There are just a few more days left until Christmas. Those people with kids especially know the joys of Christmas morning under the tree. Watching those little faces light up like the Christmas tree over their heads, they are excited, happy and thankful.
Getting gifts is great. Kids love it. But parents don't give their kids gifts with an expectation of getting something in return. Kids have no money and rarely have the presence of mind to think beyond what "Santa" is going to bring them. A parent who would give a child a gift only under the condition that the child reciprocate in return would be considered an a**hole by most people. But sadly, that is the same expectation people place on other people when they give. If you are willing to give to your children freely without expectation of return, what's with the expectation placed upon people other than your own kids?
Simply giving a gift without any expectation of return feels good. I mean, if there were an expectation of return every time you gave a gift, after you dropped a couple of dollars in the Salvation Army kettle would you expect to have it returned to you by a homeless person outside the mall doors? Let's be realistic. So why do you place expectations on other people outside of the gift-giving season?
If you serve your customers and clients, do you "expect" them to serve you back? When you go over and above what is expected for your co-workers, do you "expect" them to drop everything they are doing just to do something nice for you? Just because your customers may not fully comprehend how much you go out of your way for them, should you hold back your best effort until you get a little reciprocation coming back your way?
Giving is giving. It's why they call it "giving." There's is no taking when you're giving.

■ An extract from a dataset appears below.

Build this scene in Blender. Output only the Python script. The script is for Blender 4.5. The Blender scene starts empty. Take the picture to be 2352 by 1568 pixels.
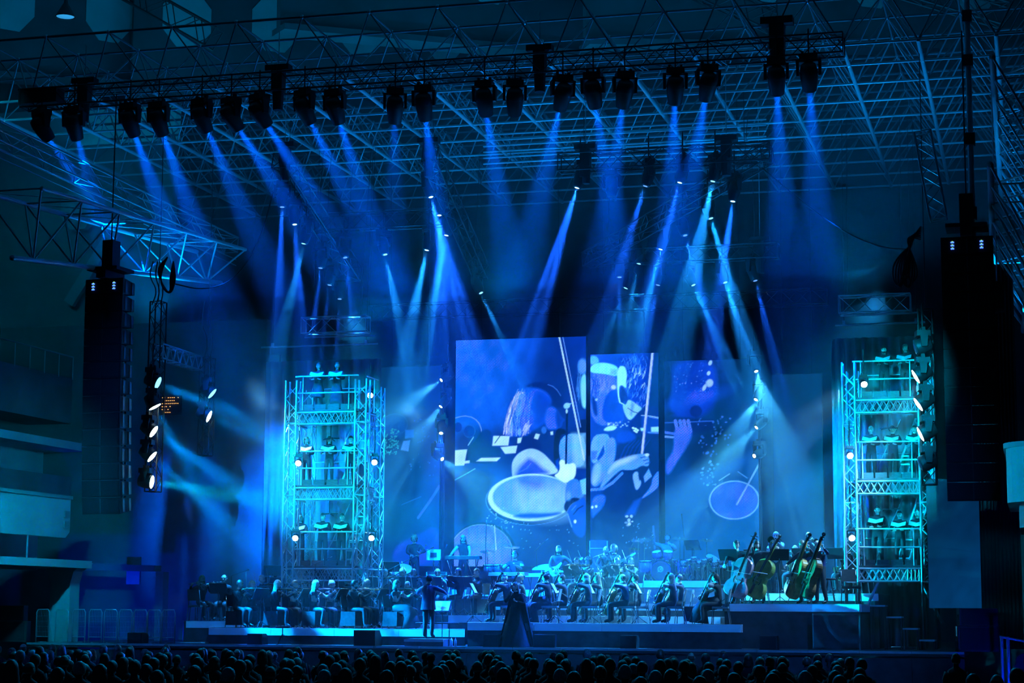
import bpy, math, random
import numpy as np
from mathutils import Vector, Matrix
V = Vector
RAD = math.radians
sc = bpy.context.scene
COL = sc.collection
random.seed(7)

# ------------------------------------------------------------------ camera, world, exposure
FPX, IW, IH = 4500.0, 2352.0, 1568.0
CAM = V((13.7, 0.0, 2.29))
yaw, pit, rol = RAD(15.0), RAD(7.8), RAD(0.3)
cf = V((-math.sin(yaw) * math.cos(pit), math.cos(yaw) * math.cos(pit), math.sin(pit)))
_r = V((math.cos(yaw), math.sin(yaw), 0))
_u = _r.cross(cf)
cr = _r * math.cos(rol) + _u * math.sin(rol)
cu = _u * math.cos(rol) - _r * math.sin(rol)
cd = bpy.data.cameras.new('camera')
cd.sensor_width = 36.0
cd.lens = FPX / IW * 36.0
cd.clip_start = 0.5
cd.clip_end = 400
cam = bpy.data.objects.new('camera', cd)
COL.objects.link(cam)
cam.matrix_world = Matrix(((cr.x, cu.x, -cf.x, CAM.x), (cr.y, cu.y, -cf.y, CAM.y),
                           (cr.z, cu.z, -cf.z, CAM.z), (0, 0, 0, 1)))
sc.camera = cam
vs = sc.view_settings
vs.view_transform = 'Standard'
vs.look = 'None'
vs.gamma = 1.0
vs.use_curve_mapping = False
vs.exposure = 0.22
sc.cycles.max_bounces = 1
sc.cycles.diffuse_bounces = 2
sc.cycles.glossy_bounces = 2
sc.cycles.transmission_bounces = 2
sc.cycles.transparent_max_bounces = 4
sc.cycles.volume_bounces = 0
sc.cycles.sample_clamp_indirect = 3.0
sc.cycles.caustics_reflective = False
sc.cycles.caustics_refractive = False
sc.cycles.adaptive_threshold = 0.2
sc.cycles.adaptive_min_samples = 12
sc.cycles.light_sampling_threshold = 0.05
wd = bpy.data.worlds.new('hall_dimness')
sc.world = wd
wd.use_nodes = True
wd.node_tree.nodes['Background'].inputs[0].default_value = (0.0, 0.11, 0.42, 1)
wd.node_tree.nodes['Background'].inputs[1].default_value = 0.030

HAZE_DENSITY = 0.019
LK = 1.0           # master level of the stage lamps

def at(px, py, Y):
    """pixel of the photograph -> world point in the vertical plane y=Y"""
    d = cf * FPX + cr * (px - IW / 2) - cu * (py - IH / 2)
    return CAM + d * (Y / d.y)

def pj(p):
    d = V(p) - CAM
    z = d.dot(cf)
    return IW / 2 + FPX * d.dot(cr) / z, IH / 2 - FPX * d.dot(cu) / z, FPX / z

def gx(px, Y, z):
    """x of the point at depth Y, height z that stands at column px"""
    py = 1400.0
    for _ in range(4):
        p = at(px, py, Y)
        py = pj((p.x, Y, z))[1]
    return p.x

def lamp(kind, name, loc, color, energy, aim=None, size=0.1, angle=30, blend=0.3, parent=None, shape=None):
    l = bpy.data.lights.new(name, kind)
    l.color = color
    l.energy = energy * LK
    if kind == 'SPOT':
        l.spot_size = RAD(angle)
        l.spot_blend = blend
        l.shadow_soft_size = size
    elif kind == 'POINT':
        l.shadow_soft_size = size
    elif kind == 'AREA':
        l.shape = 'RECTANGLE'
        l.size, l.size_y = shape
    o = bpy.data.objects.new(name, l)
    COL.objects.link(o)
    loc = V(loc)
    o.location = loc
    if aim is not None:
        o.rotation_euler = (V(aim) - loc).to_track_quat('-Z', 'Y').to_euler()
    if parent is not None:
        o.parent = parent
        o.location = loc - parent.location
    return o

CYAN = (0.01, 0.28, 1.0)
TEAL = (0.0, 0.62, 1.0)
BLUE = (0.006, 0.10, 1.0)
DEEP = (0.0, 0.02, 1.0)
# wide lights without fixtures: back and side light, added front, crowd, roof, hall fill
lamp('SPOT', 'front_fill', (-14, 26, 15), (0.01, 0.17, 1.0), 10000, (-5, 54, 2.0), 0.4, 36, 0.8)  # added unseen front fill for fascias and players
lamp('SPOT', 'front_fill', (16, 26, 15), (0.01, 0.17, 1.0), 15000, (4, 54, 2.0), 0.4, 30, 0.8)
lamp('SPOT', 'back_wash', (-9, 63.5, 12.5), (0.01, 0.34, 1.0), 4500, (-4.5, 55, 2.0), 0.3, 50, 0.8)
lamp('SPOT', 'back_wash', (1, 63.5, 13.0), (0.01, 0.34, 1.0), 4000, (1, 54, 2.0), 0.3, 50, 0.8)
lamp('SPOT', 'back_wash', (9, 63.5, 12.5), (0.01, 0.34, 1.0), 4000, (6, 54, 2.0), 0.3, 50, 0.8)
lamp('SPOT', 'side_wash', (-9.2, 54.6, 9.3), (0.10, 0.52, 1.0), 7000, (-5.0, 54.0, 2.6), 0.2, 42, 0.7)
lamp('SPOT', 'side_wash', (-5.3, 57.4, 8.8), (0.10, 0.48, 1.0), 9000, (0.5, 54.6, 2.8), 0.2, 40, 0.7)
lamp('SPOT', 'side_wash', (8.4, 57.4, 8.8), (0.12, 0.48, 1.0), 10000, (2.8, 55.0, 2.8), 0.2, 40, 0.7)
lamp('SPOT', 'side_wash', (10.9, 53.6, 8.6), (0.14, 0.50, 1.0), 7000, (7.0, 54.2, 3.2), 0.2, 40, 0.7)
lamp('SPOT', 'crowd_fill', (-6, 48.2, 16.2), (0.0, 0.45, 1.0), 4200, (-3, 34, 0.8), 0.2, 70, 0.8)  # added unseen light that puts rims on the crowd
lamp('SPOT', 'crowd_fill', (6, 48.2, 16.2), (0.0, 0.45, 1.0), 4200, (7, 34, 0.8), 0.2, 70, 0.8)
for wx, wy in ((-12, 54), (-6.5, 58), (-1, 53.5), (4, 58), (9, 53.5), (13.5, 57)):
    lamp('SPOT', 'roof_fill', (wx, wy, 10.8), (0.0, 0.30, 1.0), 1000, (wx, wy + 0.3, 20), 0.3, 140, 1.0)  # added unseen up-light standing in for spill on the roof
lamp('AREA', 'ceiling_fill', (-2, 56, 18.9), (0.0, 0.36, 0.75), 1200, (-2, 57, 40), shape=(34, 14))  # added hidden panel light that lifts the ceiling
lamp('SPOT', 'hall_fill', (-15.5, 43.5, 17.5), (0.0, 0.5, 0.85), 1300, (-18, 61.5, 12.5), 0.3, 46, 0.9)  # added unseen fill for the upper left wall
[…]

There is no expectation when you are giving. If the only reason you give is so that someone else is going to owe you for it later, then you are a sad example of giving without expectation of reciprocity. Giving is supposed to be unconditional.
Sure, some people could offer more of a heartfelt "thanks" when they receive one of your gifts. Sure a client could pass on a referral about you and your service. Sure, you could be considered for that service award if someone would just recognize your hard work and nominate you. But they don't. And they don't because with every little extra effort you might think you're giving, you are also exuding some sort of "expectation" energy around you. People think there must be a catch when you do something nice - because deep down, you need to be reciprocated.
People may want to do nice things for you but not out of obligation. So, if the only reason you're doing something nice is to get something back, then you're not doing something nice - you're doing something selfish. The point of giving is to make it about other people, not yourself. Remember that fact this Christmas - and beyond.
Make a New Year's resolution to do one nice thing everyday - for your spouse, your kids, a co-worker, a customer or a stranger. Change your Attitude of Service to include "giving" as a strategy. You will find that your results in life will tend to change for the better the faster you let go of making people feel like they owe you something.